Global warming is creating a drag on production of the world's leading food and feed crops, as well as the raw materials for biofuels, according to scientists at Lawrence Livermore National Laboratory and the Carnegie Institution at Stanford University. In today's edition of the journal Environmental Research Letters, two ecologists report that yields of corn, wheat and barley have declined by about 40 million tons every year since 1981 from what farms worldwide should have produced. The annual value of those lost crops is about $5billion.
Crop yields, in general, are climbing, continuing to ride almost half a century of improvements in plant varieties, fertilizers and irrigation. But new analysis by Livermore climate scientist David Lobell and Christopher Field, head of Carnegie's Department of Global Ecology at Stanford, concludes the gains have been retarded by rising heat around the globe in the last 20 years.
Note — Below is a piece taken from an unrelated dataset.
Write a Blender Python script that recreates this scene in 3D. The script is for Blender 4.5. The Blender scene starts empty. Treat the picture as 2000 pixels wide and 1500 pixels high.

"At least for wheat, corn and barley, temperature trends in the last few decades have been in the direction of holding yields down," Field said. "They're still increasing,but if temperatures hadn't been warming, they would have been increasing more."
For wheat and corn alone, the annual global losses are equal to the wheat and corn production of Argentina. The researchers likened the effect of global warming on crops to driving a car with the parking brake on. As a result, they said, farmers and plant scientists will have to work harder at meeting rising food demand — and harder still if farming for energy as well.
"Climate change impacts aren't something that might happen in the future. They're something we're seeing now," said Field. "We are already seeing real, negative impacts of warming that has already occurred."